Important: You cannot claim Form 4136 AND deduct the same gas as a business expense. The credit refunds the excise tax portion only (18.3¢). You still deduct the remaining fuel cost as a business expense on Schedule C if you use the actual expense method for equipment fuel.

How the Two Deductions Work Together

Here is how a landscaper uses BOTH deductions simultaneously:

  • Truck/trailer: Deduct using standard mileage rate (72.5¢/mile) for driving between jobs — OR actual vehicle expenses including truck gas
  • Equipment fuel: Deduct gas for mowers/blowers/trimmers as a business expense on Schedule C (supplies or cost of goods) AND file Form 4136 to reclaim the 18.3¢/gallon excise tax credit

These are separate deductions that stack. Your truck mileage and your equipment gas are two different pools.

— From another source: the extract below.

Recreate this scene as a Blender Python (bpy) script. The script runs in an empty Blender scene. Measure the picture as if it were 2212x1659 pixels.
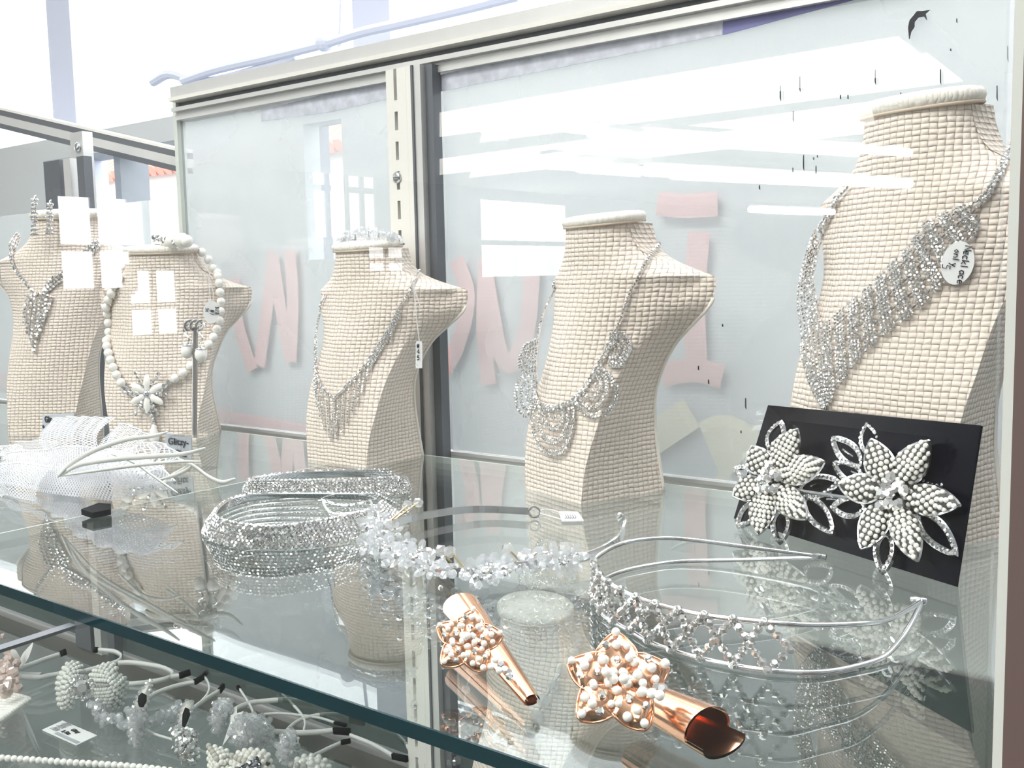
import bpy, math, random
from mathutils import Vector, Matrix
from mathutils.bvhtree import BVHTree
from mathutils.geometry import intersect_line_plane
random.seed(7)
C = bpy.context.scene.collection
SC = bpy.context.scene
# ---------------------------------------------------------------- camera
H = 0.15                      # camera height above the glass shelf, metres; all lengths below are in units of H
CX, CY, F = 1106.0, 829.5, 2202.6
RX, RY, RZ = Vector((.795, -.047, .605)), Vector((.606, .096, -.789)), Vector((-.022, .994, .105))
RX.normalize(); RY = (RY - RX * RX.dot(RY)).normalized(); RZ = RX.cross(RY)      # rows: world axes in camera space
cam_d = bpy.data.cameras.new('camera'); cam = bpy.data.objects.new('camera', cam_d); C.objects.link(cam)
cam_d.sensor_width = 36; cam_d.lens = F / 2212 * 36; cam_d.clip_start = .01; cam_d.clip_end = 200
cam.matrix_world = Matrix(((RX[0], RX[1], RX[2], 0), (RY[0], RY[1], RY[2], 0), (RZ[0], RZ[1], RZ[2], H), (0, 0, 0, 1)))
cam_d.dof.use_dof = False
SC.camera = cam
SC.view_settings.view_transform = 'Standard'; SC.view_settings.look = 'None'
SC.view_settings.exposure = 0.0; SC.view_settings.gamma = 1
SC.cycles.transparent_max_bounces = 24
SC.cycles.max_bounces = 8
SC.cycles.sample_clamp_indirect = 6
# ---------------------------------------------------------------- sky
SKY = 5.0
wd = bpy.data.worlds.new('sky'); SC.world = wd; wd.use_nodes = True
bg = wd.node_tree.nodes['Background']; bg.inputs[0].default_value = (.95, .975, 1, 1); bg.inputs[1].default_value = SKY

# ---------------------------------------------------------------- geometry helpers (units of H, eye at origin, shelf top at z=-1)
def ray(px, py):
    c = Vector(((px - CX) / F, -(py - CY) / F, -1))
    return Vector((RX.dot(c), RY.dot(c), RZ.dot(c)))
def az(px, py, z=-1.0):
    r = ray(px, py); return r * (z / r.z)
def ay(px, py, Y):
    r = ray(px, py); return r * (Y / r.y)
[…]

Other Landscaping Tax Deductions

Equipment (Section 179 or Depreciation)

  • Commercial mowers ($5,000-$15,000+)
  • Trailers ($2,000-$8,000)
  • Trucks used for business
  • Snow removal equipment (seasonal)

Supplies

  • Mulch, stone, sod, plants, seed, fertilizer
  • Trimmer line, blades, filters, spark plugs
  • Safety equipment — ear protection, eye protection, gloves

Operating Expenses

  • Insurance — general liability, commercial auto, workers comp
  • Licensing — pesticide applicator license, business permits
  • Dump fees — landfill and composting facility charges
  • Phone and software — scheduling, invoicing, GPS
  • Uniforms — company shirts, work boots, rain gear
  • Marketing — yard signs, door hangers, truck lettering, website

Start Tracking Today

  1. Start a mileage tracker for all driving between properties and supply runs
  2. Separate equipment fuel receipts from truck fuel receipts
  3. Scan ALL gas receipts with FuelSnap — tag as "truck" or "equipment"
  4. Log equipment gallons monthly for Form 4136
  5. File Form 4136 with your tax return to claim the excise tax credit
  6. Compare mileage rate vs. actual expenses for your truck at year-end

Between vehicle mileage and the equipment fuel credit, landscapers who track properly save $15,000-$25,000+ annually. The Form 4136 credit alone is free money — it costs nothing to claim except keeping your equipment gas receipts separate.